◆ Job
Copy the lines of the data below exactly, starting at the first and stopping after the line that contains "PI = math.pi"; include no pictures.

..........

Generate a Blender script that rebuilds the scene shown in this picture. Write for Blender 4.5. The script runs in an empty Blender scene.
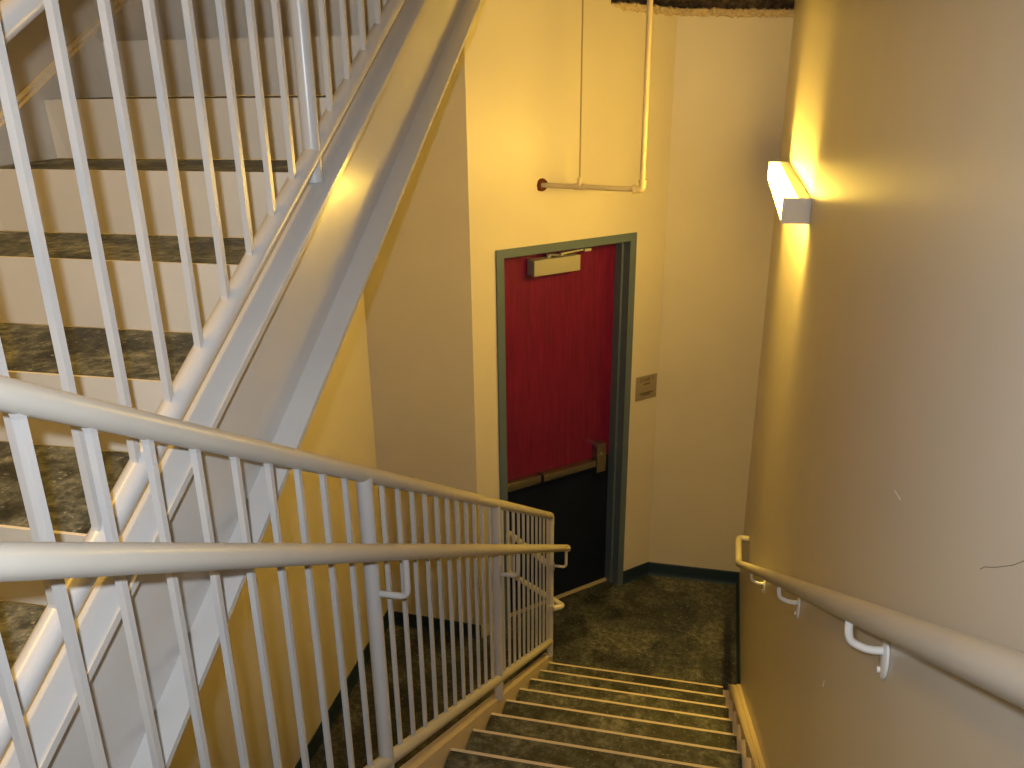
import bpy, bmesh, math, random
from mathutils import Vector, Matrix, noise
random.seed(7)
scene = bpy.context.scene
col = scene.collection
PI = math.pi

# ------------------------------------------------------------------ dimensions (metres, floor at z = 0)
EYE = 3.395                                   # camera height above the lower floor
R1, T1, N1Y = 0.1574, 0.2645, 3.965           # lower flight: riser, tread, y of the lowest nosing
M1 = R1 / T1
XL, XR = -0.717, 0.275                        # lower treads left / right end
XG, XH = -0.723, -0.634                       # lower guard plane, handrail plane
R2, T2, Y2, Z2 = 0.1573, 0.2810, 0.975, 2.716 # upper flight: riser, tread, reference nosing
M2 = R2 / T2
XUL = -1.770                                  # upper treads left end
LAND_Z, LAND_Y = 1.888, 1.055                 # middle landing under the camera
CEIL = 5.9
D = Vector((-1.221, 4.293)); C = Vector((-0.232, 5.256))
BR = Vector((0.404, 5.256)); GL = Vector((-1.865, 4.322))
WSK = 0.02                                    # right wall runs slightly out of square
E2 = (C - D).normalized(); N2 = Vector((E2.y, -E2.x))
def zl(y): return (N1Y - y) * M1              # line one riser below the lower nosings
def zu(y): return Z2 + (y - Y2) * M2          # upper nosing line
def wall_r(y): return BR.x + WSK * (y - BR.y)

# ------------------------------------------------------------------ materials
def nodes(name):
    m = bpy.data.materials.new(name); m.use_nodes = True
    nt = m.node_tree; b = nt.nodes['Principled BSDF']
    return m, nt, b
def noise_tex(nt, scale, detail=4, rough=.6, stretch=None, dist=0):
    g = nt.nodes.new('ShaderNodeNewGeometry')
    n = nt.nodes.new('ShaderNodeTexNoise'); n.inputs['Scale'].default_value = scale
    n.inputs['Detail'].default_value = detail; n.inputs['Roughness'].default_value = rough
    n.inputs['Distortion'].default_value = dist
    if stretch:
        mp = nt.nodes.new('ShaderNodeMapping'); mp.inputs['Scale'].default_value = stretch
        nt.links.new(g.outputs['Position'], mp.inputs['Vector']); nt.links.new(mp.outputs['Vector'], n.inputs['Vector'])
    else:
        nt.links.new(g.outputs['Position'], n.inputs['Vector'])
    return n.outputs['Fac']
def ramp(nt, fac, stops):
    r = nt.nodes.new('ShaderNodeValToRGB'); e = r.color_ramp.elements
    while len(e) < len(stops): e.new(.5)
    for el, (p, c) in zip(e, stops): el.position = p; el.color = (*c, 1)
    nt.links.new(fac, r.inputs['Fac']); return r.outputs['Color']
def mix(nt, fac, a, b, mode='MIX'):
    x = nt.nodes.new('ShaderNodeMix'); x.data_type = 'RGBA'; x.blend_type = mode
    for k, v in ((0, fac), (6, a), (7, b)):
        if isinstance(v, (int, float)): x.inputs[k].default_value = v
        elif isinstance(v, tuple): x.inputs[k].default_value = (*v, 1)
        else: nt.links.new(v, x.inputs[k])
    return x.outputs[2]
def bump(nt, b, h, strength, dist=.002):
    n = nt.nodes.new('ShaderNodeBump'); n.inputs['Strength'].default_value = strength
    n.inputs['Distance'].default_value = dist
    nt.links.new(h, n.inputs['Height']); nt.links.new(n.outputs['Normal'], b.inputs['Normal'])

def paint(name, c, rough=.45, var=.05, orange=.15, scuff=0, scale=3, metal=0):
    m, nt, b = nodes(name)
    f = noise_tex(nt, scale, 5)
    lo = tuple(v * (1 - var) for v in c); hi = tuple(min(1, v * (1 + var)) for v in c)
    cc = ramp(nt, f, [(.3, lo), (.7, hi)])
    if scuff:
        s = noise_tex(nt, 23, 8, .75, dist=1.2)
        k = ramp(nt, s, [(.66, (0, 0, 0)), (.72, (scuff,) * 3)])
        cc = mix(nt, k, cc, tuple(v * .45 for v in c))
    nt.links.new(cc, b.inputs['Base Color'])
    b.inputs['Roughness'].default_value = rough; b.inputs['Metallic'].default_value = metal
    if orange: bump(nt, b, noise_tex(nt, 260, 2), orange, .0006)
    return m

M_wall = paint('beige_wall_paint', (.66, .61, .53), .37, .025, .16)
M_wall.node_tree.nodes['Principled BSDF'].inputs['Specular IOR Level'].default_value = .38
M_steel = paint('pale_grey_gloss_paint', (.54, .53, .53), .30, .03, .06, .06, 6)
M_rail = paint('pale_cream_gloss_paint', (.54, .51, .46), .33, .04, .05, .08, 6)
M_web = paint('grey_stringer_paint', (.56, .545, .535), .18, .03, .04, .08, 5)
M_tan = paint('tan_stair_paint', (.60, .51, .40), .42, .05, .08, .3, 7)
M_riser = paint('beige_riser_paint', (.76, .70, .61), .5, .03, .08, .10, 6)
M_slate = paint('slate_blue_frame_paint', (.10, .145, .21), .38, .06, .05)
M_base = paint('dark_teal_rubber', (.012, .030, .060), .5, .1, .05)
M_ceil = paint('ceiling_paint', (.6, .55, .48), .8)
M_cap = paint('grey_lamp_metal', (.88, .87, .85), .5, .01, 0)
M_closer = paint('bronze_grey_closer_paint', (.36, .35, .30), .35, .03, 0)
M_black = paint('black_armor_plate', (.004, .009, .026), .6, .2, .05)
M_chrome = paint('brushed_steel', (.30, .29, .27), .26, .05, 0, metal=.9)
M_dark = paint('dark_hole', (.03, .022, .016), .9, .2, 0)
M_white = paint('white_bracket_paint', (.74, .72, .70), .35, .03, .05)
M_black.node_tree.nodes['Principled BSDF'].inputs['Specular IOR Level'].default_value = .25
M_letter = paint('dark_lettering', (.10, .078, .055), .6, .05, 0)
M_sign = paint('bronze_sign_plastic', (.30, .255, .20), .5, .06, .05)
M_rust = paint('red_brown_rust', (.10, .022, .008), .9, .5, .4, 0, 60)
M_pipe = paint('wall_colour_pipe_paint', (.60, .52, .42), .38, .04, .06)

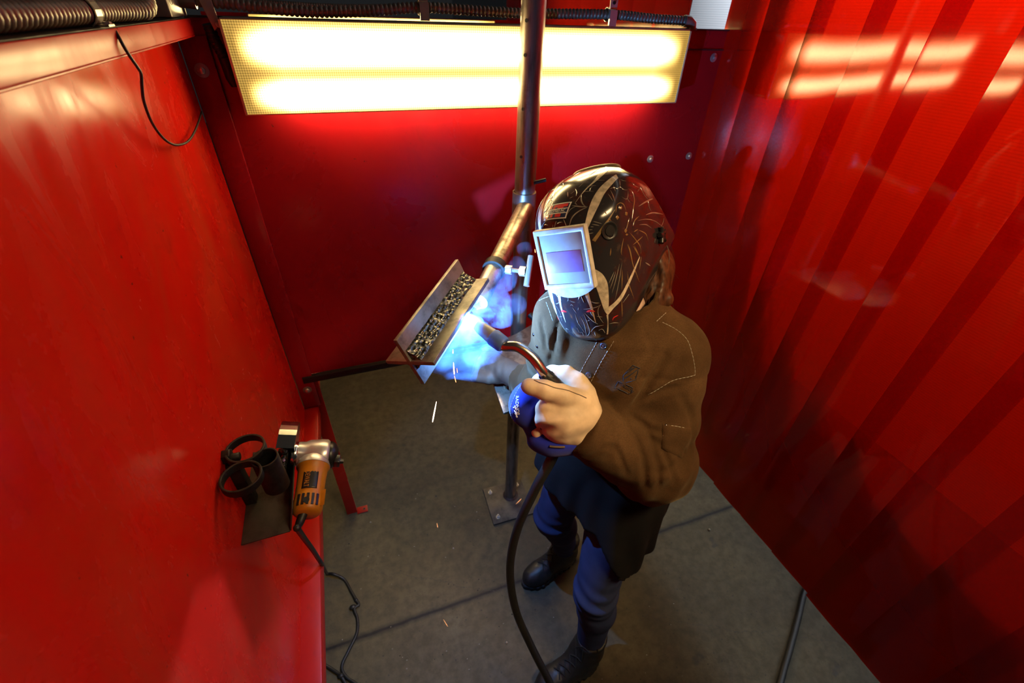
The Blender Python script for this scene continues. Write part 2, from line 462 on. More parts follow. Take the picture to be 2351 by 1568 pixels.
# screws and washers on the panels: each its own thing
def wall_bolt(p, n, hexr, washr, mw, mh, label, name='wall_bolt'):
    b = MB().lathe(p, n, [(0,0),(0,washr),(.0016,washr),(.0022,washr*.9),(.0022,0)], 24)
    o = b.build(name, mw)
    MB().lathe(Vector(p)+Vector(n)*.0022, n, [(0,hexr),(.005,hexr),(.006,hexr*.85),(.006,0)], 6, 0, False).build('bolt_head', mh, o)
    return tag(o, label, 'bolt', 'bolts in the booth panels')
YN = (0, -1, 0)
wall_bolt((-.268, BACK_Y-.012, 1.815), YN, .0085, .015, M['galv'], M['zinc'], 'large hex bolt with a washer at the top of the left corner flange')
wall_bolt((-.266, BACK_Y-.012, .812), YN, .0085, .015, M['galv'], M['zinc'], 'hex bolt at the foot of the left corner flange, above the grinder')
wall_bolt((1.028, BACK_Y, 1.540), YN, .005, .0125, M['zinc'], M['zinc'], 'silver screw and washer on the red back panel, lit by the arc above the helmet')
wall_bolt((1.192, BACK_Y, 1.541), YN, .005, .0125, M['galv'], M['zinc'], 'shaded screw on the back panel edge level with the lit silver screw')
wall_bolt((1.192, BACK_Y, 1.844), YN, .005, .0125, M['galv'], M['zinc'], 'topmost screw by the right end of the light fixture on the red panel')
wall_bolt((.668, BACK_Y, 1.056), YN, .005, .0115, M['blackmetal'], M['blackmetal'], 'dark screw on the back panel between the pipe post and the jacket')

# red vinyl strip curtain: every strip hangs on its own
def strip(y1, w, z0, z1, x=CURT_X, amp=.0046, seed=0):
    rnd = random.Random(seed); b = MB(); nu, nz = 12, 16
    ph = rnd.uniform(0, 6); th = .002
    vs = []
    for side in (0, 1):
        for j in range(nz+1):
            for i in range(nu+1):
                u = i/nu; z = z0+(z1-z0)*j/nz
                bow = amp*(math.sin(math.pi*u))*(.75+.5*math.sin(z*2.1+ph))
                sway = .005*math.sin(z*1.7+ph*2)*(z1-z)/(z1-z0)
                vs.append((x-.0042+.0084*u - bow + sway*.35 + side*th, y1-w*u, z))
    n = (nu+1)*(nz+1); fs = []
    for j in range(nz):
        for i in range(nu):
            a = j*(nu+1)+i
            fs.append((a, a+1, a+nu+2, a+nu+1)); fs.append((n+a, n+a+nu+1, n+a+nu+2, n+a+1))
    for i in range(nu):
        fs.append((i, n+i, n+i+1, i+1)); a = nz*(nu+1)+i; fs.append((a, a+1, n+a+1, n+a))
    for j in range(nz):
        a = j*(nu+1); fs.append((a, a+nu+1, n+a+nu+1, n+a)); a += nu; fs.append((a, n+a, n+a+nu+1, a+nu+1))
    b.add(vs, fs, 0, True)
    return b
ORD = ['first', 'second', 'third', 'fourth', 'fifth', 'sixth', 'seventh', 'eighth', 'ninth', 'tenth', 'eleventh', 'twelfth']
for i in range(12):
    o = strip(1.4145-.1562*i, .203, .386+.004*math.sin(i*2.4), 2.62, seed=i).build('curtain_strip', M['curtain'])
    tag(o, 'translucent red vinyl curtain strip, %s along from the back panel' % ORD[i], 'curtain strip', 'red vinyl strips of the booth curtain')
for i in range(12):
    o = strip(1.82+.157*i+.0, .203, .40, 2.62, seed=40+i).build('curtain_strip', M['curtain'])
    tag(o, 'red vinyl strip of the curtain beyond the back panel, %s from the grey gap' % ORD[i], 'curtain strip', 'red vinyl strips of the next booth')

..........

◆ Solution to the exercise
Generate a Blender script that rebuilds the scene shown in this picture. Write for Blender 4.5. The script runs in an empty Blender scene.
import bpy, bmesh, math, random
from mathutils import Vector, Matrix, noise
random.seed(7)
scene = bpy.context.scene
col = scene.collection
PI = math.pi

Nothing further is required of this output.